7. Il résulte de ce qui a été dit au point 2 que la décision portant refus de titre de séjour est motivée en droit et en fait. Par suite, la décision portant obligation de quitter le territoire français n'avait pas à faire l'objet d'une motivation distincte de celle de la décision relative au séjour et n'est pas, par ailleurs, entachée d'un défaut d'examen de la situation de l'intéressé.
8. Pour les mêmes motifs que ceux exposés au point 4, Mme C... n'est pas fondée à soutenir qu'en l'obligeant à quitter le territoire français, le préfet du Morbihan a méconnu les dispositions de l'article L. 423-23 du code de l'entrée et du séjour des étrangers et du droit d'asile et les stipulations de l'article 8 de la convention européenne de sauvegarde des droits de l'homme et des libertés fondamentales et entaché sa décision d'une erreur manifeste d'appréciation de sa situation.

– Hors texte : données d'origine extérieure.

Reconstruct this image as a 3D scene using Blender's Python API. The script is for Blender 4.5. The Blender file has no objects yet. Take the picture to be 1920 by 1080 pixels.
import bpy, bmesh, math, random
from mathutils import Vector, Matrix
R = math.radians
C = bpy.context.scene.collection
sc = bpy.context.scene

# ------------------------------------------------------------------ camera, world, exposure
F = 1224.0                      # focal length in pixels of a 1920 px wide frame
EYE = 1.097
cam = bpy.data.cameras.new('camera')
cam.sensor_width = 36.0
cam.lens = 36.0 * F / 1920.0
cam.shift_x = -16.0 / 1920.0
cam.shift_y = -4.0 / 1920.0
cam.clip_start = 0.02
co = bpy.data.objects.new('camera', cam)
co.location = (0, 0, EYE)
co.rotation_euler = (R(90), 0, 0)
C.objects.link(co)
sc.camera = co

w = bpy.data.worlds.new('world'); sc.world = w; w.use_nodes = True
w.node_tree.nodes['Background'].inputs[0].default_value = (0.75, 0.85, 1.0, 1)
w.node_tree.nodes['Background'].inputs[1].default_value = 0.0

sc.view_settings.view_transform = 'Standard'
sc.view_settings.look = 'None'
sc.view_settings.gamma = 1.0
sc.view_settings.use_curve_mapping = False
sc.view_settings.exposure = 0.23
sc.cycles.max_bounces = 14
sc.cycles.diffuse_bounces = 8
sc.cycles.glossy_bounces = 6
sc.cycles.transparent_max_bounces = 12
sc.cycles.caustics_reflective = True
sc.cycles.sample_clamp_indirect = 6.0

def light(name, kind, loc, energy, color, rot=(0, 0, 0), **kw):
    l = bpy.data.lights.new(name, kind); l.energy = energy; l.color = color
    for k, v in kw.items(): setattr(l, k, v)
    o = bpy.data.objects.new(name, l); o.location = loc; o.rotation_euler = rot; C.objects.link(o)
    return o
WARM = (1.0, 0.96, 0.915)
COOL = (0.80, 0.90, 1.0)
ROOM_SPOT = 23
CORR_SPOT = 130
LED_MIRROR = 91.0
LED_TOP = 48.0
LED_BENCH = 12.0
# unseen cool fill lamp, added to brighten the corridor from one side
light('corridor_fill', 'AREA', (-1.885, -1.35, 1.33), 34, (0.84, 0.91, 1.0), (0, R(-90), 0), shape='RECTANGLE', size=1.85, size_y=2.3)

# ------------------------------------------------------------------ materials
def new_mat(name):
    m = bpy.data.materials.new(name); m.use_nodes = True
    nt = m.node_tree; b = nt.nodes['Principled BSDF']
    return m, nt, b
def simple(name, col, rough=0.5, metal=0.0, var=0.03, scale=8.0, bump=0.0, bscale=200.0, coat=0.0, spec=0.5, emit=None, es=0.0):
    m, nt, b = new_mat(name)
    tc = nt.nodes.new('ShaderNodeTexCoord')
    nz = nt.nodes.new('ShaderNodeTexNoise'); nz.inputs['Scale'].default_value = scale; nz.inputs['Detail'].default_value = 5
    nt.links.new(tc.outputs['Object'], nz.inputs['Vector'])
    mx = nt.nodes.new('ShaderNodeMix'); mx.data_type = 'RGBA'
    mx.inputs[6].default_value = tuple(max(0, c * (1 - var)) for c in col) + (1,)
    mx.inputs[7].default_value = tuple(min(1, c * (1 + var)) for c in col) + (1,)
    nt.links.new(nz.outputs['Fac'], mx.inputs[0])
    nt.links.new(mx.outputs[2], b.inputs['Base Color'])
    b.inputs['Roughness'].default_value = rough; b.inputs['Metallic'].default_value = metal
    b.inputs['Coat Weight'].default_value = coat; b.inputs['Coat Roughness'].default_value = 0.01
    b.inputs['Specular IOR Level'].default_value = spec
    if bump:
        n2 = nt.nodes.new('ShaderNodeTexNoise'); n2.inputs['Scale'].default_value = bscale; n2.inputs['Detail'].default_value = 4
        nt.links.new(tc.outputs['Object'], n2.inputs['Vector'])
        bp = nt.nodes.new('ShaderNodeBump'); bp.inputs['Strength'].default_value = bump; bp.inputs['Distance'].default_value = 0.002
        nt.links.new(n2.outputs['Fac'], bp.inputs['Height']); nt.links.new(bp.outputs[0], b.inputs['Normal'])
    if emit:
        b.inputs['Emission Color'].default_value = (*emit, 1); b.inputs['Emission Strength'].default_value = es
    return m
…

En ce qui concerne la décision fixant le pays de destination :
9. Mme C... ne peut utilement invoquer la méconnaissance des stipulations de l'article 8 de la convention européenne de sauvegarde des droits de l'homme et des libertés fondamentales à l'encontre de la décision fixant le pays de destination, dans la mesure où les membres de sa famille présents sur le territoire français ont vocation à la suivre en cas de retour en Géorgie.
En ce qui concerne les décisions portant interdiction de retour sur le territoire français pendant une durée de six mois et obligation de se présenter deux fois par semaine au commissariat de Lorient :
10. La décision portant obligation de quitter le territoire français n'étant pas annulée par le présent arrêt, doit être écarté le moyen tiré de ce que les décisions portant interdiction de retour sur le territoire français pendant une durée de six mois et obligation de se présenter deux fois par semaine au commissariat de Lorient doivent être annulées par voie de conséquence de l'annulation de cette décision.
11. Il résulte de tout ce qui précède que Mme C... n'est pas fondée à soutenir que c'est à tort que, par le jugement attaqué, le tribunal administratif de Rennes a rejeté sa demande tendant à l'annulation de l'arrêté du 13 décembre 2023 du préfet du Morbihan. Par voie de conséquence, ses conclusions à fin d'injonction, sous astreinte, et celles tendant à l'application des dispositions de l'article L. 761-1 du code de justice administratives doivent également être rejetées.
DECIDE
Article 1er : La requête de Mme C... est rejetée.
Article 2 : Le présent arrêt sera notifié à Mme A... C... et au ministre d'Etat, ministre de l'intérieur.
Copie en sera adressée, pour information, au préfet du Morbihan.
Délibéré après l'audience du 15 mai 2025, à laquelle siégeaient :
- Mme Brisson, présidente,
- M. Vergne, président-assesseur,
- Mme Marion, première conseillère.
Rendu public par mise à disposition au greffe le 6 juin 2025.
La présidente-rapporteure,
C. BRISSON
Le président-assesseur,
G-V. VERGNE
Le greffier,
Y. MARQUIS
La République mande et ordonne au ministre d'Etat, ministre de l'intérieur en ce qui le concerne, et à tous commissaires de justice à ce requis en ce qui concerne les voies de droit commun contre les parties privées, de pourvoir à l'exécution de la présente décision.